**Given problem**
Exactly reproduce the lines of the listing below from the one containing "What Blender Python" through the one containing "for o in list(bpy.data.objects): bpy.data.objects.remove(o)". Skip the images.

**Provided entries**
* Start *
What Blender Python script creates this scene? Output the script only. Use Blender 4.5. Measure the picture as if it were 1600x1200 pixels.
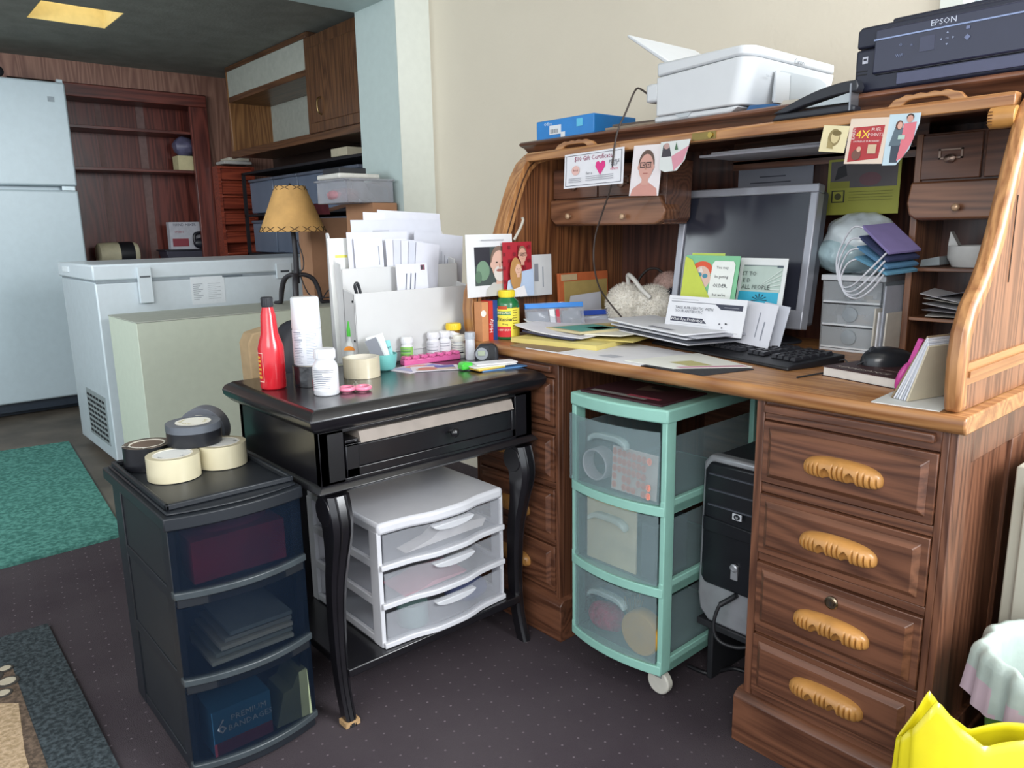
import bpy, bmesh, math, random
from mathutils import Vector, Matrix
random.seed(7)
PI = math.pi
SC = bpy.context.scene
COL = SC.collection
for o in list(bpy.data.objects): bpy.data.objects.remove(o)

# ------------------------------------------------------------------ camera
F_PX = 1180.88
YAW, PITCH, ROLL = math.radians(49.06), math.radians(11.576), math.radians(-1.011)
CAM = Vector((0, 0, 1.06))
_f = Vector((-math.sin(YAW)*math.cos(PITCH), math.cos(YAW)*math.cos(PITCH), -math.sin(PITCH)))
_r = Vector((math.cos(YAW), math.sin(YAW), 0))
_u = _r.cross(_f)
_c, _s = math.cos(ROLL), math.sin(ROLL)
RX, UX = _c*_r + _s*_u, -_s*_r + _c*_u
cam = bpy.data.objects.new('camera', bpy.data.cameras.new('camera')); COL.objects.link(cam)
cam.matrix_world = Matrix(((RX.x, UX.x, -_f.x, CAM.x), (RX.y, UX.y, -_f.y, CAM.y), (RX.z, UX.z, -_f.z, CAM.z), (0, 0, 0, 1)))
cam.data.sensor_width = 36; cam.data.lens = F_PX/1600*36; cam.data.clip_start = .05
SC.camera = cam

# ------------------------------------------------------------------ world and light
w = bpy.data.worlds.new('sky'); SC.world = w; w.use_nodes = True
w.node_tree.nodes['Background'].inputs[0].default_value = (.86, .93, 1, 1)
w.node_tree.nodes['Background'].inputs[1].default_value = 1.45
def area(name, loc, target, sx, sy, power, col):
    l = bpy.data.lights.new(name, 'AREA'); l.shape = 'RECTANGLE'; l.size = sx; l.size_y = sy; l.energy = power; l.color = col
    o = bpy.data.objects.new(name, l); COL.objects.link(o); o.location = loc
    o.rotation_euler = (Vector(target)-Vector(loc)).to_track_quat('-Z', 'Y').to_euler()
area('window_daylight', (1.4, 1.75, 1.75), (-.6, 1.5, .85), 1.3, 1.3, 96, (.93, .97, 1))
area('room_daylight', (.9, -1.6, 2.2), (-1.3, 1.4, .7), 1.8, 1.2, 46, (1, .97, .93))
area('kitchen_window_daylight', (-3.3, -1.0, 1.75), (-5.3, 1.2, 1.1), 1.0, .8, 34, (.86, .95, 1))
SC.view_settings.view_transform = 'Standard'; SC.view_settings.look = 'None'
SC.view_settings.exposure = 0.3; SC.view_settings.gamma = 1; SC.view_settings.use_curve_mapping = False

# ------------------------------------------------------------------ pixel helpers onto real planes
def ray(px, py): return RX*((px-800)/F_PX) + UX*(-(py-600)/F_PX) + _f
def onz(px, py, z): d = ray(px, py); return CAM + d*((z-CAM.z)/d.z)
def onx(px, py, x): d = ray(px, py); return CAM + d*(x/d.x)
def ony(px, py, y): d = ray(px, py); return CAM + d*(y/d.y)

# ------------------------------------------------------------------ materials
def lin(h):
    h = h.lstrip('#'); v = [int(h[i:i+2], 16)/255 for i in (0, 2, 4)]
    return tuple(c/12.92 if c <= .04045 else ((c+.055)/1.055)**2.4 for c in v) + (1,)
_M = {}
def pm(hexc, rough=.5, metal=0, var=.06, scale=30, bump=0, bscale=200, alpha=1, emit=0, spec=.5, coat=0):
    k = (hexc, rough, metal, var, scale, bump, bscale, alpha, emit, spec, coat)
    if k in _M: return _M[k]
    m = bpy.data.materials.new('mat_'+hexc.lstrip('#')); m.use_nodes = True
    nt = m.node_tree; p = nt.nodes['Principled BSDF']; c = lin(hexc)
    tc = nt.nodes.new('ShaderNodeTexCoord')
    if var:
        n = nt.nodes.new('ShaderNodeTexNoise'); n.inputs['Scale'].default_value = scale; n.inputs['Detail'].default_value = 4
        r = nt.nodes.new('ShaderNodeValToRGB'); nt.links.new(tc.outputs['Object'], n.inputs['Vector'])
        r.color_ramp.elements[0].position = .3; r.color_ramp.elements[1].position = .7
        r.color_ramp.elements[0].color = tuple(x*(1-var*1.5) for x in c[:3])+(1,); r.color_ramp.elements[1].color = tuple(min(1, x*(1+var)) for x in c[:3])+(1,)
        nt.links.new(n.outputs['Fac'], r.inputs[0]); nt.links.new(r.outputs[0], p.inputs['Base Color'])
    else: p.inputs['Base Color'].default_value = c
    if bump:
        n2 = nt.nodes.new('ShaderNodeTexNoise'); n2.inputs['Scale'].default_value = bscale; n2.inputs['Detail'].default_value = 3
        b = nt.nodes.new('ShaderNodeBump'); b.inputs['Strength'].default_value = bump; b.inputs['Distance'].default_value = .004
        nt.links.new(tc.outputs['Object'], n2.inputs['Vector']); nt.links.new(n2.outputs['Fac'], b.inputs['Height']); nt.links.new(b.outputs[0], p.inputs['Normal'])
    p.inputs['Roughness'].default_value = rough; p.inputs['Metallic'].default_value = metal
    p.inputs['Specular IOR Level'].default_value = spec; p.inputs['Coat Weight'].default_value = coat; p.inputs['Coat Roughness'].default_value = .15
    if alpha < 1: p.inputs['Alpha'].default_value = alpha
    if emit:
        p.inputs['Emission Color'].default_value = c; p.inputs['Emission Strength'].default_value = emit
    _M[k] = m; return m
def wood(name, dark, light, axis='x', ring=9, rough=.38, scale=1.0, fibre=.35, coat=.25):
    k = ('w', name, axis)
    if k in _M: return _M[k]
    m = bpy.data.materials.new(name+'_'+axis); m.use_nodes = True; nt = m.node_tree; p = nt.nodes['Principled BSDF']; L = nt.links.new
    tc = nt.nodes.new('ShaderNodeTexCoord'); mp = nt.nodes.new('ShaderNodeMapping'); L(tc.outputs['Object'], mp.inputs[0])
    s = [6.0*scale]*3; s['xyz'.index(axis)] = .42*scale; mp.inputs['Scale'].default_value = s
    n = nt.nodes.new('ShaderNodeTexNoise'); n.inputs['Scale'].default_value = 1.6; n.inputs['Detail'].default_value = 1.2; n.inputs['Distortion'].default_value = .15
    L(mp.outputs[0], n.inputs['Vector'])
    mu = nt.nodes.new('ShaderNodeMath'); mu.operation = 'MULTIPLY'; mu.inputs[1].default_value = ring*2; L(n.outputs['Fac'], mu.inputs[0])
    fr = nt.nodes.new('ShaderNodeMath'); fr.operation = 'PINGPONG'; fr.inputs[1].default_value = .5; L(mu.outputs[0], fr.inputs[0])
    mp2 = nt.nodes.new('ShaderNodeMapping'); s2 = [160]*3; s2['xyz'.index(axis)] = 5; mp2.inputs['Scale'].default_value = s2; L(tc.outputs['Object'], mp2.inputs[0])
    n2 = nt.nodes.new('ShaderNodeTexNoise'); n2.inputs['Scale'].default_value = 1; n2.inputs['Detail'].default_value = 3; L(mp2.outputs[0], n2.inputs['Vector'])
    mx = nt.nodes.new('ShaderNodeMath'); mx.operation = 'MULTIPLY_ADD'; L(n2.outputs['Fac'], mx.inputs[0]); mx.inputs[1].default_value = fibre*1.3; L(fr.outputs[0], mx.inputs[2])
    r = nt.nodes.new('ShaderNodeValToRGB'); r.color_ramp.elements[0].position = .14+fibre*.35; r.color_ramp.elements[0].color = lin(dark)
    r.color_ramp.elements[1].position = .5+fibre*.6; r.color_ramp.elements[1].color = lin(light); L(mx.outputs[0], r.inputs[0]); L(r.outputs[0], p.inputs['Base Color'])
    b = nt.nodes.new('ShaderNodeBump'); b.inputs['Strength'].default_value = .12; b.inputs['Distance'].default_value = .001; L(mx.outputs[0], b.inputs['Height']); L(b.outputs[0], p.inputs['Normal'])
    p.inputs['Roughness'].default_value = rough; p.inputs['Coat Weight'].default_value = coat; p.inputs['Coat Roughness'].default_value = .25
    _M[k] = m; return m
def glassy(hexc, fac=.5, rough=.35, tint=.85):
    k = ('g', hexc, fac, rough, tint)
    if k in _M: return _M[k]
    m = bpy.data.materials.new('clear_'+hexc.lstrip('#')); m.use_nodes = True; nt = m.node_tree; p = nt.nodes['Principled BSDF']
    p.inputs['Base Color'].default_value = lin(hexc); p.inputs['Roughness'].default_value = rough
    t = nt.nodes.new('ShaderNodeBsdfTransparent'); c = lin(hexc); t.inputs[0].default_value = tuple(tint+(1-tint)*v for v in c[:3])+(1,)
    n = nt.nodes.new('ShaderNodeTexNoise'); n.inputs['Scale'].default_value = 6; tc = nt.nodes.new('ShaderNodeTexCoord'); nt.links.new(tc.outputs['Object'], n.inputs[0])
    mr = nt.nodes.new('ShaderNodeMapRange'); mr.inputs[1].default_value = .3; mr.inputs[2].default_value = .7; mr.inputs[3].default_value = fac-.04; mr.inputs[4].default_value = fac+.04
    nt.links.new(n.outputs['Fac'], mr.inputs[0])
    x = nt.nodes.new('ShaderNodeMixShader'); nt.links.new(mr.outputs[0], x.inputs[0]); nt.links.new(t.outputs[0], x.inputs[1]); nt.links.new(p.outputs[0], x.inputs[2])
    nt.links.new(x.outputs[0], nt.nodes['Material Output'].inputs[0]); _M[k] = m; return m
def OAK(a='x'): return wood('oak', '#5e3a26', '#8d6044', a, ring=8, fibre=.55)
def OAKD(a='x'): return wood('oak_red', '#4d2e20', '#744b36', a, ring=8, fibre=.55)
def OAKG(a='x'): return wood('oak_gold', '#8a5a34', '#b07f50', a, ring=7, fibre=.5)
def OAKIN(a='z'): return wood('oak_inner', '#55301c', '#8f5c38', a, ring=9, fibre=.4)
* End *
* Start *
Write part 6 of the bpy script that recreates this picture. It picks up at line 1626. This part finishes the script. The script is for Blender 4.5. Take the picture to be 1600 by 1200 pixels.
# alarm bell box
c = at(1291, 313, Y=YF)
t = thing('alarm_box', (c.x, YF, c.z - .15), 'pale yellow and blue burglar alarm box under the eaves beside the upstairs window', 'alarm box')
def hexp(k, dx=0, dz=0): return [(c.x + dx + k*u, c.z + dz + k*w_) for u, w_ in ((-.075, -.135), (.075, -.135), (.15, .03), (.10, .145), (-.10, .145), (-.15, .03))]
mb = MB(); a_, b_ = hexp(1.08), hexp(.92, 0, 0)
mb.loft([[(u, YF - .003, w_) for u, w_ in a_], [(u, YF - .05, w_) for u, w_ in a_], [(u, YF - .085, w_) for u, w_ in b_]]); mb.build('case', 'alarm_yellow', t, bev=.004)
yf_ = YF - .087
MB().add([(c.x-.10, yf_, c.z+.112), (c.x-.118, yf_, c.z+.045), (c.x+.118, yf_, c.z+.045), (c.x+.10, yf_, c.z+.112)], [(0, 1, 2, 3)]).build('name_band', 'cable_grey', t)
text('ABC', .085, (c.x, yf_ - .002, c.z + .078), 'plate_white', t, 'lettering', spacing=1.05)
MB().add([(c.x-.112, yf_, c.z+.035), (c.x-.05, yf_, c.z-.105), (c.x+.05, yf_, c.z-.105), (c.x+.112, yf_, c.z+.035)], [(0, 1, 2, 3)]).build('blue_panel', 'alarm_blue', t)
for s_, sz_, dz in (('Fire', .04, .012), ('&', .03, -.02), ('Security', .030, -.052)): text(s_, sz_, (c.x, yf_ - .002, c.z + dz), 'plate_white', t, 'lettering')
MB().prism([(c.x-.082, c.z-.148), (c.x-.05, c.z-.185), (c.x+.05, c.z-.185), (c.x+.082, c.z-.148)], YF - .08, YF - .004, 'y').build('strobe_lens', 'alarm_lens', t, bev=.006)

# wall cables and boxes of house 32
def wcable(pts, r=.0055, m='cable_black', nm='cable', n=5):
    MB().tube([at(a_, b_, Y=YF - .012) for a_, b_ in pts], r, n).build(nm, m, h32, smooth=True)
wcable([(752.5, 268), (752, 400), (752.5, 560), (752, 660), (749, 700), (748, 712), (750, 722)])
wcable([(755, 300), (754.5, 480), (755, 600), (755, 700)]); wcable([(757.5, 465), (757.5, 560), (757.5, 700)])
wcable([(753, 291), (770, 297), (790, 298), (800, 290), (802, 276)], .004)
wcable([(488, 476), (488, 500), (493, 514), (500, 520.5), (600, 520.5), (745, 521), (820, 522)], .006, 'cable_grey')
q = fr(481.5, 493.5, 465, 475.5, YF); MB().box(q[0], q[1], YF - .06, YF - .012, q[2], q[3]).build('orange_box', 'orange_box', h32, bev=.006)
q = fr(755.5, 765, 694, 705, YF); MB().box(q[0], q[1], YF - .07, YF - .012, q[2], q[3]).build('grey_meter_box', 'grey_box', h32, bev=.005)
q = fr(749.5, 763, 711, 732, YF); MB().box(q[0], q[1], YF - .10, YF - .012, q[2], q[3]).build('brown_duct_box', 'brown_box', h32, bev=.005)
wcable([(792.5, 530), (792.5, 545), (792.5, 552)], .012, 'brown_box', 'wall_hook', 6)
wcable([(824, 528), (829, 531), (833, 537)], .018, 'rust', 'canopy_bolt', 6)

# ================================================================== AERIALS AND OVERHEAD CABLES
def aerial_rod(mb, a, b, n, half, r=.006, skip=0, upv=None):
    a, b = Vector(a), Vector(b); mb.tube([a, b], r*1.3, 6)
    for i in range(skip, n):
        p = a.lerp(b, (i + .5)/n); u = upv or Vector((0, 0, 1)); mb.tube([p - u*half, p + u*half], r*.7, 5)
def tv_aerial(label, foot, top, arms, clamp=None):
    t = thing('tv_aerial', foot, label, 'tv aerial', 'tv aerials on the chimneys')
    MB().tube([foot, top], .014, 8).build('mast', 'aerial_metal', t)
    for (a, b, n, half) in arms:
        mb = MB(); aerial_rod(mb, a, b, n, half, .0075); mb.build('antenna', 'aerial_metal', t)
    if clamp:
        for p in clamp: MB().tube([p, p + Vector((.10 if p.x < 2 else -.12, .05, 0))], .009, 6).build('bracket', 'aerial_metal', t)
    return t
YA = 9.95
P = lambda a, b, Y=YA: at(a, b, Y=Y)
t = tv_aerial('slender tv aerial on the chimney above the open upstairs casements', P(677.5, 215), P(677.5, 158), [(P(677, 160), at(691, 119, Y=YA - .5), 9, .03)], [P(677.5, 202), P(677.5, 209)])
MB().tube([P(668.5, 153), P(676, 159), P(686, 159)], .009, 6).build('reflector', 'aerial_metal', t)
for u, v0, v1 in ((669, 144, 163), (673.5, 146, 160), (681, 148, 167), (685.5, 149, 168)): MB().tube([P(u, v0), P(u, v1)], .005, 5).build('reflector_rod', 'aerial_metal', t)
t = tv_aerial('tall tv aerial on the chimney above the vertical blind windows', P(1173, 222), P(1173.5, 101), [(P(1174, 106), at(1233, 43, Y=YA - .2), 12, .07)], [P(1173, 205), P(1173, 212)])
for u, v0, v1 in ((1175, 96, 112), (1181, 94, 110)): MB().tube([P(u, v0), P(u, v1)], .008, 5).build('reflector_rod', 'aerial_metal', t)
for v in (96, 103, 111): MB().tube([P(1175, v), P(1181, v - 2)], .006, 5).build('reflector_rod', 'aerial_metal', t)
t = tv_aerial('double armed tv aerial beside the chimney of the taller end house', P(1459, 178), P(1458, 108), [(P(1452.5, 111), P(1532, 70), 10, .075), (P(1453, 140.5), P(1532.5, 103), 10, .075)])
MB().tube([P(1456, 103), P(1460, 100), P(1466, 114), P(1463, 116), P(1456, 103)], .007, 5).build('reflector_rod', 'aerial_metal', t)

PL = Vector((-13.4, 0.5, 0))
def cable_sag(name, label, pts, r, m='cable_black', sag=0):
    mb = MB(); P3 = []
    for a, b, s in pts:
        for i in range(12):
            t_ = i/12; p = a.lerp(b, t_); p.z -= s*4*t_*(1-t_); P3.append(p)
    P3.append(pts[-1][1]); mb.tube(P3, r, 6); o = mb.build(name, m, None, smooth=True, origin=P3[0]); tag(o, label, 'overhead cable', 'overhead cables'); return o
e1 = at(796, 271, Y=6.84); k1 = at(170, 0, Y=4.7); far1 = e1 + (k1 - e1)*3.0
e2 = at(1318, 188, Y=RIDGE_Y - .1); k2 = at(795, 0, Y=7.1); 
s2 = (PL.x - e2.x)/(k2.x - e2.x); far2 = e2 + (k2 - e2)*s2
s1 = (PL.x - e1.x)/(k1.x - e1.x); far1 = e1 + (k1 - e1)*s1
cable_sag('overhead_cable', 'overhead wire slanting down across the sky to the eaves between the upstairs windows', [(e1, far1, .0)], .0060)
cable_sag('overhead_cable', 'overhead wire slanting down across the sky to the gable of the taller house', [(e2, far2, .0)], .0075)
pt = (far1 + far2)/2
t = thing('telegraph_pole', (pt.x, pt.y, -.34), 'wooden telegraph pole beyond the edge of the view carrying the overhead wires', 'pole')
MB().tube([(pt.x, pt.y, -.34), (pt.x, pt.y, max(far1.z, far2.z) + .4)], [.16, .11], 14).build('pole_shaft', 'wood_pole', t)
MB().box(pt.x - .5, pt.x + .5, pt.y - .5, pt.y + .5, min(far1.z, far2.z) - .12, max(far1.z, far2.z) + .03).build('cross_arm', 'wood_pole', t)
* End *
**Solution to the exercise**
What Blender Python script creates this scene? Output the script only. Use Blender 4.5. Measure the picture as if it were 1600x1200 pixels.
import bpy, bmesh, math, random
from mathutils import Vector, Matrix
random.seed(7)
PI = math.pi
SC = bpy.context.scene
COL = SC.collection
for o in list(bpy.data.objects): bpy.data.objects.remove(o)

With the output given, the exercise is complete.